[start of Entries shown]
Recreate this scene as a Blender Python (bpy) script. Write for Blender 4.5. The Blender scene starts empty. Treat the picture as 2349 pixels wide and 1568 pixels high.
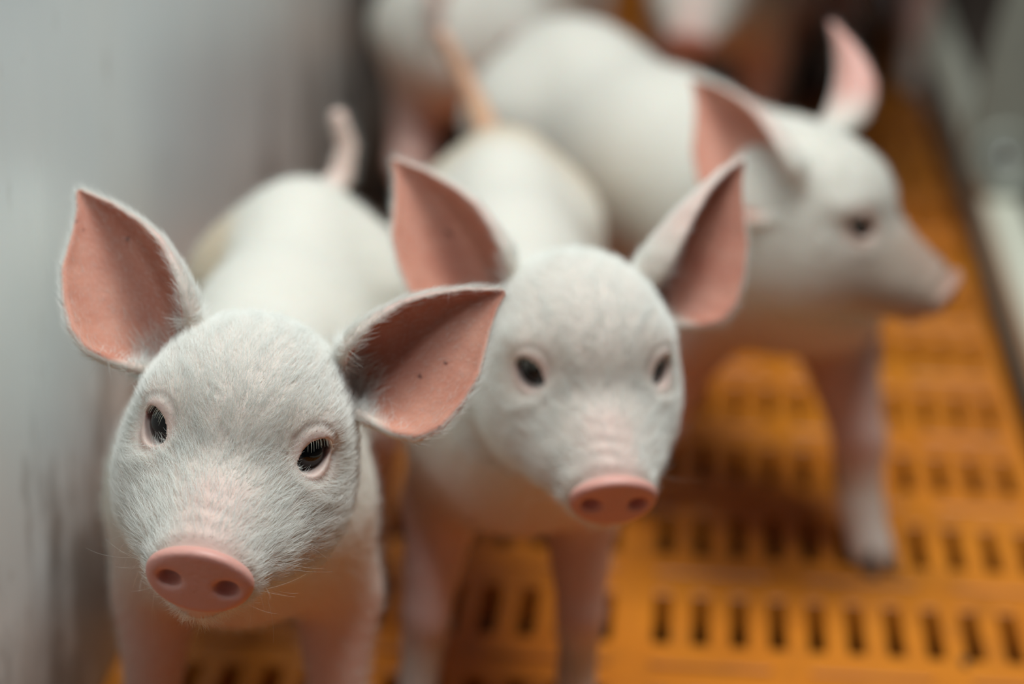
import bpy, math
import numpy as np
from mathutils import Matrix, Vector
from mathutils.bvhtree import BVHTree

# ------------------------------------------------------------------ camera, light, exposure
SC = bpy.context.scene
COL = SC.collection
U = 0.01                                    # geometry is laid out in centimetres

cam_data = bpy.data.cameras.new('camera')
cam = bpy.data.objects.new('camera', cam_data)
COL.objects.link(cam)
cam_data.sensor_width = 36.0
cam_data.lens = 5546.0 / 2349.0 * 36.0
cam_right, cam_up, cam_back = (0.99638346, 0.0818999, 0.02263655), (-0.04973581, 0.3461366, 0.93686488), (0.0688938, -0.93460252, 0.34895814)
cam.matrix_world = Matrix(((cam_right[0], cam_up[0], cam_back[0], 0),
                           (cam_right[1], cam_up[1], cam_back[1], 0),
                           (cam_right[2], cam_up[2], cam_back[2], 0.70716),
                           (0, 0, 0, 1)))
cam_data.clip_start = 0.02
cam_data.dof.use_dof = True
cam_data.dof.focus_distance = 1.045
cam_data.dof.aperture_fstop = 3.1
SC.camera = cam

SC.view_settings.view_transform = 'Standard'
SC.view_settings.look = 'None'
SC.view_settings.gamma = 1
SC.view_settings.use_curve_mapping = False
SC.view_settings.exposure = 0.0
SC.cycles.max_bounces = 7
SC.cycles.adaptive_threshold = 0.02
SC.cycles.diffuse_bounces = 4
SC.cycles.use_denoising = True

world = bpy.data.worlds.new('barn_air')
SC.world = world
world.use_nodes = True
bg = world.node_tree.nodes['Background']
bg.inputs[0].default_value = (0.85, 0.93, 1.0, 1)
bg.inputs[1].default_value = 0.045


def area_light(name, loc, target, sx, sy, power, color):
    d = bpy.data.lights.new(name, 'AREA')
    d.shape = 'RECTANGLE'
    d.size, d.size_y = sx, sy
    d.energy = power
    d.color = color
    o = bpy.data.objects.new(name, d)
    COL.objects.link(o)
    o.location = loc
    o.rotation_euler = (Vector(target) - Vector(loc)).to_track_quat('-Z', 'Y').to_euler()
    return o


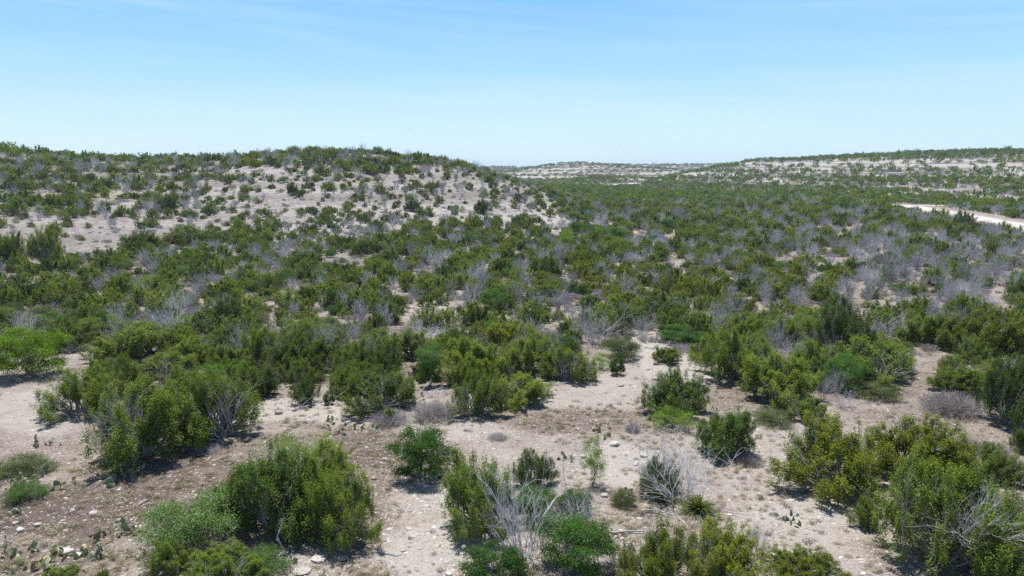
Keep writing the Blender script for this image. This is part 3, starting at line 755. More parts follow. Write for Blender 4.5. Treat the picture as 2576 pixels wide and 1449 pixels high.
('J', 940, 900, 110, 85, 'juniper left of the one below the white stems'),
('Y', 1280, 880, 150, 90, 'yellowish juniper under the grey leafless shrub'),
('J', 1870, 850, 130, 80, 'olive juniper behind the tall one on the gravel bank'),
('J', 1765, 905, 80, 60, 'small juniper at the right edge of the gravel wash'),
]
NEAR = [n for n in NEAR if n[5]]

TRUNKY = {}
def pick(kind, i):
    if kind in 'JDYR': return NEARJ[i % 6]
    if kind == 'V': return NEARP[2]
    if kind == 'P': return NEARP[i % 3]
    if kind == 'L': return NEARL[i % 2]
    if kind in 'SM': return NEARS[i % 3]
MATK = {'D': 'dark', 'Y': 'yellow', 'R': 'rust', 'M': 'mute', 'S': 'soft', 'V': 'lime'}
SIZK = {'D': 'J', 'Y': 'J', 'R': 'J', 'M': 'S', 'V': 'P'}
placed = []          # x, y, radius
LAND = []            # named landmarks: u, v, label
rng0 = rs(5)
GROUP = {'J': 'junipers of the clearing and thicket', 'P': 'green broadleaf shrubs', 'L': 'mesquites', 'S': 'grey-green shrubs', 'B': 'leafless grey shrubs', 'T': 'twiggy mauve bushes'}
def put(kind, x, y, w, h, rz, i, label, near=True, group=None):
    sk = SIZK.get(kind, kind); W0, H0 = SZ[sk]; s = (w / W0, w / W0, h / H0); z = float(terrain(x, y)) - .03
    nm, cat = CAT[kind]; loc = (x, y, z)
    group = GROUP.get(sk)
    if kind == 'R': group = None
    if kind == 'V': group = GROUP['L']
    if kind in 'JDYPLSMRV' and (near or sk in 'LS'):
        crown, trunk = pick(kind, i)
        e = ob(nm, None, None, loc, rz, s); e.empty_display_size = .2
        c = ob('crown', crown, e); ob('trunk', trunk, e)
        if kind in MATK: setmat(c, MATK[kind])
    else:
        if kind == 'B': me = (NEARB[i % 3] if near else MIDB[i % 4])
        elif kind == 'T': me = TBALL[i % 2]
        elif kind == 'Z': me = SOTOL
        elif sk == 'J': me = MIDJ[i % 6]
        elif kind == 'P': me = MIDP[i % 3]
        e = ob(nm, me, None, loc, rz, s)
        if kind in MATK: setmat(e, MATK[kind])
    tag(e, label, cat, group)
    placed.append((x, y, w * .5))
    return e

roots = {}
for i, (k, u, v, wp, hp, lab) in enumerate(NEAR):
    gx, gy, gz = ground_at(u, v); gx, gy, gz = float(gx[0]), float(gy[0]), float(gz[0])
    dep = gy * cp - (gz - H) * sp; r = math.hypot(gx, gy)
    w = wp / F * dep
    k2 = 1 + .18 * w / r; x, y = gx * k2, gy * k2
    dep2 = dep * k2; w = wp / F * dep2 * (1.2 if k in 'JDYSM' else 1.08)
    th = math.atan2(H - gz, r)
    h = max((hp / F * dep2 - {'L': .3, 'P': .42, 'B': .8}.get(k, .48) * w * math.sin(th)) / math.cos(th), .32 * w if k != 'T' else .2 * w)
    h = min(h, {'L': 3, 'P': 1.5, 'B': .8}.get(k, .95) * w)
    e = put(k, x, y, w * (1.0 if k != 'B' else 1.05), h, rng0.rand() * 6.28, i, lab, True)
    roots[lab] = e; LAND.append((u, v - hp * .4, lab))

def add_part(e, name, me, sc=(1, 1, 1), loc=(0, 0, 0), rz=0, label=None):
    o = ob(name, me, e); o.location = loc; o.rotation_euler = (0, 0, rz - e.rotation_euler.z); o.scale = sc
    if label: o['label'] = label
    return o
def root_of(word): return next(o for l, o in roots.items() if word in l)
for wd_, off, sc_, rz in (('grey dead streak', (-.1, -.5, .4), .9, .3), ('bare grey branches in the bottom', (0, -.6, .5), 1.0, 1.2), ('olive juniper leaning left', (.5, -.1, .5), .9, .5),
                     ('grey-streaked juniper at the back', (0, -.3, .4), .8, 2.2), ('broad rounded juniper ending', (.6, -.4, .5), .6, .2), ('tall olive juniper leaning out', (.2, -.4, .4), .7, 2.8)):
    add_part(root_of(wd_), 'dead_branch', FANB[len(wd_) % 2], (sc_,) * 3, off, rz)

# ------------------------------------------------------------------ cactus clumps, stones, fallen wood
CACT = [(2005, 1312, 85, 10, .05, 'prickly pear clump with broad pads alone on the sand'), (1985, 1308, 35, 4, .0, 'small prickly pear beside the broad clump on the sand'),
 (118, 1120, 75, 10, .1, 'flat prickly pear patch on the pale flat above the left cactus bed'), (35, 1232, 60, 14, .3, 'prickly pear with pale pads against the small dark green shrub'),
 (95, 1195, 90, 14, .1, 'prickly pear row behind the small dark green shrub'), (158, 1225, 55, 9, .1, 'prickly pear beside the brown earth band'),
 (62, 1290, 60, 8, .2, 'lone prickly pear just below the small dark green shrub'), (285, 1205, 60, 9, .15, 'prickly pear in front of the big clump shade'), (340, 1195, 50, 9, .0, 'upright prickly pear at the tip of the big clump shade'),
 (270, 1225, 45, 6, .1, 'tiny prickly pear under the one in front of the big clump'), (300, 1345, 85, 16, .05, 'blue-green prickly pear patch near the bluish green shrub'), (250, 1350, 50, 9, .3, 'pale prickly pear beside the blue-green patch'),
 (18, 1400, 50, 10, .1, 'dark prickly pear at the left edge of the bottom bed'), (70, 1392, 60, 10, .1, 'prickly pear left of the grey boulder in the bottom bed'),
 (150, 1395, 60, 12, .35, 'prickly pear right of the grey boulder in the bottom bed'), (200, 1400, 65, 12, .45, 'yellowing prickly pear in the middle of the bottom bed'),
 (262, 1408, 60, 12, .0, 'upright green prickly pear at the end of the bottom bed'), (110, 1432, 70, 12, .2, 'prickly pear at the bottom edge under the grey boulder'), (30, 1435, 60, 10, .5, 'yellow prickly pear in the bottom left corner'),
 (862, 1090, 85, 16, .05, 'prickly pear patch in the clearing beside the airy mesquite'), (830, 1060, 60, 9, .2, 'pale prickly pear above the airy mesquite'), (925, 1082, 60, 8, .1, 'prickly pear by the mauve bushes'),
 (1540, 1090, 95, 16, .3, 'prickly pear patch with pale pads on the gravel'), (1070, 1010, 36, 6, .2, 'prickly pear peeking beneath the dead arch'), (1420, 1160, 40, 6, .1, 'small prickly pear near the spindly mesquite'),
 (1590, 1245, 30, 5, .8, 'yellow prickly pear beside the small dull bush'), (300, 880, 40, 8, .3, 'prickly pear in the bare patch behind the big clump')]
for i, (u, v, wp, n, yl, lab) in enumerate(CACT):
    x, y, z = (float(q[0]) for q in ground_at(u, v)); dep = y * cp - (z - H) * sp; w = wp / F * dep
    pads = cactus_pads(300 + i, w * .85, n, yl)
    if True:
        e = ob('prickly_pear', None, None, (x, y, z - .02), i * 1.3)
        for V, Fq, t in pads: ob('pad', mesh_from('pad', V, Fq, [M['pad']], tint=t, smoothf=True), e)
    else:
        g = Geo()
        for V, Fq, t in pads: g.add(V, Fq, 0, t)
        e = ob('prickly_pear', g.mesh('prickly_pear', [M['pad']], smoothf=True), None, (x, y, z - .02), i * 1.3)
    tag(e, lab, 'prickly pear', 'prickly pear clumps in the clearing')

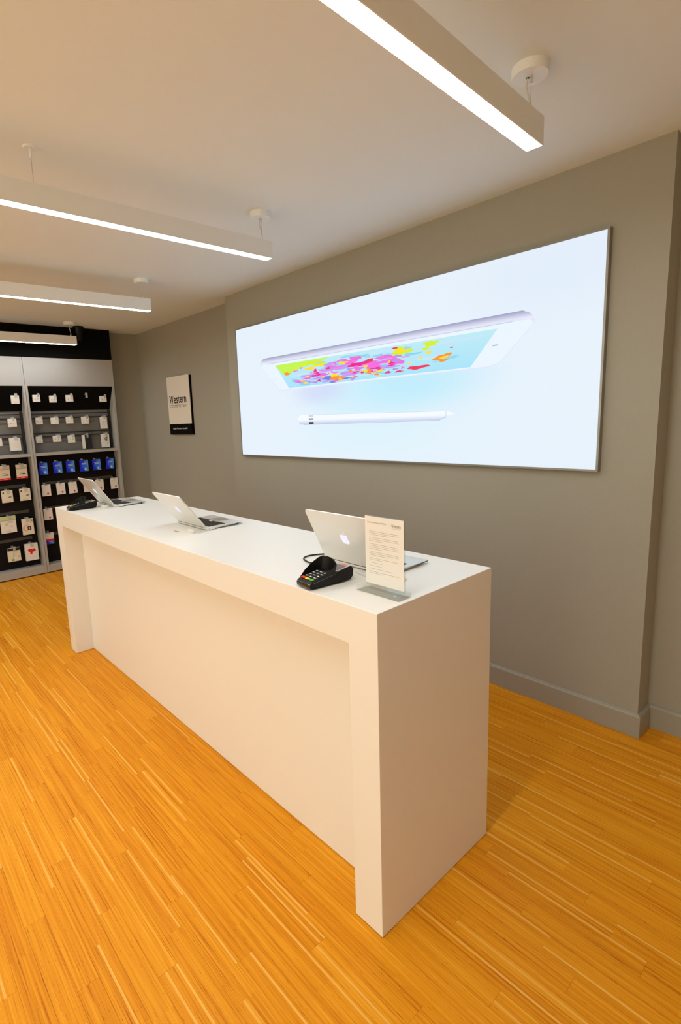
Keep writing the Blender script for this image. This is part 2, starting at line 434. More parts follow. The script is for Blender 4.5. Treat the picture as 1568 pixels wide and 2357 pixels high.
[end of Entries shown]
Extract the lines from the line with "1449 pixels high." to the line with "NEAR = [n for n in NEAR if n[5]]", inclusive, reproducing them exactly and leaving out every other line.

Keep writing the Blender script for this image. This is part 3, starting at line 755. More parts follow. Write for Blender 4.5. Treat the picture as 2576 pixels wide and 1449 pixels high.
('J', 940, 900, 110, 85, 'juniper left of the one below the white stems'),
('Y', 1280, 880, 150, 90, 'yellowish juniper under the grey leafless shrub'),
('J', 1870, 850, 130, 80, 'olive juniper behind the tall one on the gravel bank'),
('J', 1765, 905, 80, 60, 'small juniper at the right edge of the gravel wash'),
]
NEAR = [n for n in NEAR if n[5]]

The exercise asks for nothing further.